Liverpool (54 points, Goal Difference 16, 5 games to go) – Manchester United, Southampton, West Brom, Burnley, Palace

Tottenham (53 points, Goal Difference 18, 5 games to go) – Sheffield United, Leeds, Wolves, Villa, Leicester

Everton (52 points, Goal Difference 4, 5 games to go) –Villa (home), West Ham, Sheffield United, Wolves, Manchester City, Villa (away)

We are now in a position whereby we need to depend on the results of others whilst attempting to get as close as possible to maximum points in our remaining five games. Our game at Burnley will not be an easy one given our poor record at Turf Moor in recent times and the Clarets current form. Their last game, a 4-0 win at Molyneux, was not a result that many would have forecast, although Wolves have had a poor season compared to expectations at the beginning of this campaign.
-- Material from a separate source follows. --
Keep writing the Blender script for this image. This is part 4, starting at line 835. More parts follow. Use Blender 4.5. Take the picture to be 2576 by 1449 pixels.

Leicester have maintained their pole position to finish third with points in the bag and the best goal difference, but based on league positions, their final three fixtures are tough and will coincide with their FA Cup Final involvement. But they may have already done enough? Perhaps not quite yet but their results since losing at the London Stadium have strengthened their hold on that position.

This weekend three of our rivals for a top four place have relatively easy (on paper) fixtures. Leicester travel to Southampton, whereas Chelsea and Tottenham have home games against Fulham and Sheffield United respectively. Everton too are at home to Villa and perhaps Liverpool have the toughest game away at Old Trafford.

By the time we face Burnley on Monday evening we will know how all of our rivals have fared, and it is more than likely that we’ll need three points just to retain our current position. I wonder how many (if any) of our injured players will be fit to return? Reports suggest that some are close, but we need to wait and see.

It’s about time for a win at Burnley, and I’m predicting that we’ll keep a clean sheet and nick a goal or two to maintain our challenge. What are the chances?